Интересно то, что почти одновременно со спектаклем БДТ появился спектакль в Московском театре сатиры в постановке Валентина Плучека — ученика Вс. Мейерхольда, участвовавшего в знаменитом спектакле Мастера. Оба режиссера выступили в газете «Советская культура» с программными статьями и выяснилось, что идея у них была одна — поставить не гоголевскую пьесу, а отраженный в ней весь мир автора. Но насколько по-разному пробирались к ней Товстоногов и Плучек, совершенно различно оценивая значение такой категории, как страх!..
В спектакле Георгия Александровича он становился понятием всеобъемлющим. Им в равной степени были заражены все: и Городничий (Кирилл Лавров) не являлся исключением. Прожженный плут, запугавший вокруг всех купцов, унтер-офицерских жен и прочих обитателей городка, включая свое ближайшее окружение, он по себе знал силу страха. Страха особого рода, перед которым меркнут все иные страхи. Страх лишиться власти над людьми — вот что правило умным, хитрым, ловким Городничим Кирилла Лаврова! Страх перестать быть Начальством, Важным лицом… Он был даже по-своему интеллигентен, этот Городничий, манеры его были мягкими, вкрадчивыми, лишь иногда в голосе начинал звучать металл — и уж тогда всех охватывал трепет.
Со стороны Товстоногова было, конечно, довольно смело назначить на роль Городничего именно Кирилла Лаврова, ставшего к этому времени «знаком» совсем иной породы людей, но режиссер хорошо знал масштаб своего артиста, знал его еще не до конца раскрытые возможности, его потаенную любовь к острой форме. И знал, что подобное разрушение устоявшегося штампа пойдет на пользу спектаклю, усилив его звучание.

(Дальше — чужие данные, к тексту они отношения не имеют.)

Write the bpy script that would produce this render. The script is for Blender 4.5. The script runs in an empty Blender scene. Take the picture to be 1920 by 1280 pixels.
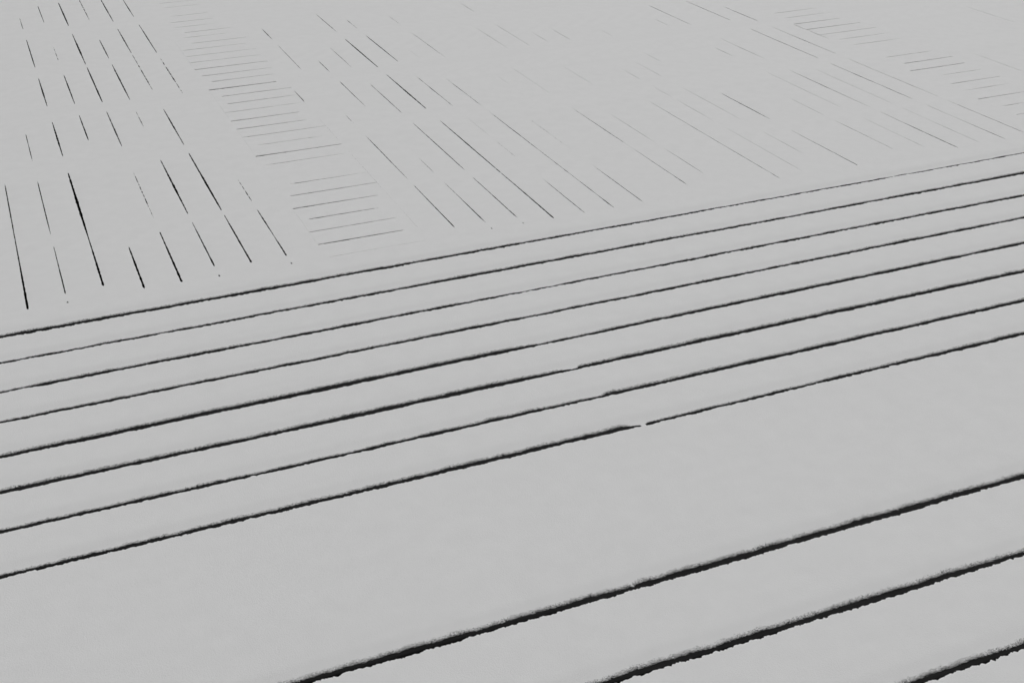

Думаю, что немалую радость принес Георгию Александровичу отзыв о спектакле критика Юрия Зубкова, писавшего в газете «Правда»: «…насколько этот Городничий, несущий на себе печать интеллигентности, напоминающий, скорее, не служаку-солдафона, а обаятельного, мыслящего офицера, соответствует гоголевскому образу?» — ведь именно в этом была его цель: не штамповать очередного «Ревизора», в котором все уже ясно, а прочитать комедию Н. В. Гоголя так, чтобы у зрителя возник совершенно новый взгляд, чтобы понятна стала современность и вневременность этой комедии.
Юрий Рыбаков замечательно точно отмечал: «Современный взгляд режиссера ищет в пьесе закономерность развития истории. „Ревизор“ сегодня предстает пьесой о неизбежности исторического возмездия, а не комедией о судьбе попавшего впросак городничего, спектакль говорит о том, что сбылось и не могло не сбыться гневное пророчество Герцена, данное в „Былом и думах“: „Но пусть они знают: один палач за другим будет выведен к позорному столбу истории и оставит там свое имя“».